An Evening With Eva and The Fuhrer

Standard

I don’t often go to midnight game releases, but when I do I meet some strange people.

It was late March. The game: Bioshock Infinite. I hadn’t originally planned to go to the midnight release because two words: midnight release. I am an old man and waiting until midnight for anything is asking a bit much. However, my mother was in town and agreed to watch the little one so my wife and I could go. We don’t get to go out much these days, so when I offered to take my wife on the whirling maelstrom of happy adventure that was Bioshock Infinite Midnight Release, she couldn’t help but say yes.

Most of it was fairly standard. Wait in line. Get your number. But that “wait in line” part can be packed with some entertaining stuff.
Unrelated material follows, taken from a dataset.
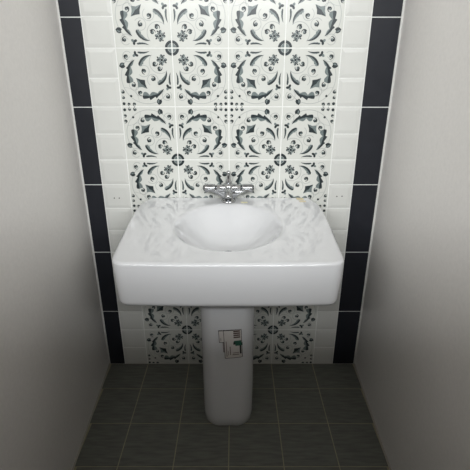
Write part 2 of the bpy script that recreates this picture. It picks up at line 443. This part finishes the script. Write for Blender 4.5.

For instance, while we were all camped outside an old black woman drove up in a minivan. She was inquiring as to what game we were waiting for. “Luigi’s Mansion?” she asked. “Nope,” we all said in unison. She still pestered us all about Luigi’s Mansion for a good ten to fifteen minutes. Keep in mind, this was around ten or eleven o’clock at night. I got to thinking… what’s the deal with this woman and her obsession with Luigi? Furthermore, what strangled path of her life led her to this moment? She’d probably been waiting for this moment for months. I can imagine her out on the hunt. She’d probably stopped in every store. “You got ‘Luigi’s Mansion?’” she would ask. “No ma’am, this is McDonald’s.”

And why Luigi? Why not Mario? I can only imagine the talk at her hair salon. Yapping to her friends:

“You know that Mario – he a chump. He be all getting’ that girl from Bowser and she be goin’ right back. E’erbody know she humpin’ Bowser. How you gon’ go, ‘Ooh, Mario save me! I got captured again!’ See, now Luigi don’t get played like that. He a real man. And he got two jobs! Two! He a plumber and a ghostbuster! What Mario do? Get played like a little punk, that’s what he do.”

We also got to chat with, among others, a Pokemon fangirl and an inordinate number of cross-eyed gentlemen. I am not making that up. One in particular I had nicknamed “The Fuhrer.” He was a short guy dressed all in black. He had chains and silver military paraphernalia pinned to his shirt. Epulets, iron crosses, and whatever that bird is people plaster on something when they want it to look vaguely Nazi-ish. The works. He blathered on about Rammstein and getting bombed at Oktoberfest. And Germany. Oh, how he loved Germany.

His little girlfriend was dressed in black as well, but she had more of a goth/steampunk sort of vibe and was actually kind of sweet. She seemed a lot more normal. I couldn’t tell if she was actually into all the dressing up or just humoring her boyfriend. I’m pretty sure she’s different when she’s not with her SS soldier of a man. She’s probably just wearing a t-shirt and jeans… and comparing insurance rates and checking on how her stocks are doing. It was a very interesting evening and they did seem like nice people. However, it was a little hard not to be scared. I did not want to end up in some creepy couple’s sex dungeon without even getting Bioshock Infinite.

The evening came to an end. We all trudged home, Bioshocks in hand and immersed ourselves in a world of intrigue and adventure. Ha ha! I’m just kidding. We went home and installed discs, installed updates, and redeemed codes. Then we went to bed with the desperate hope that everything would be installed and downloaded by morning so we could actually play the game.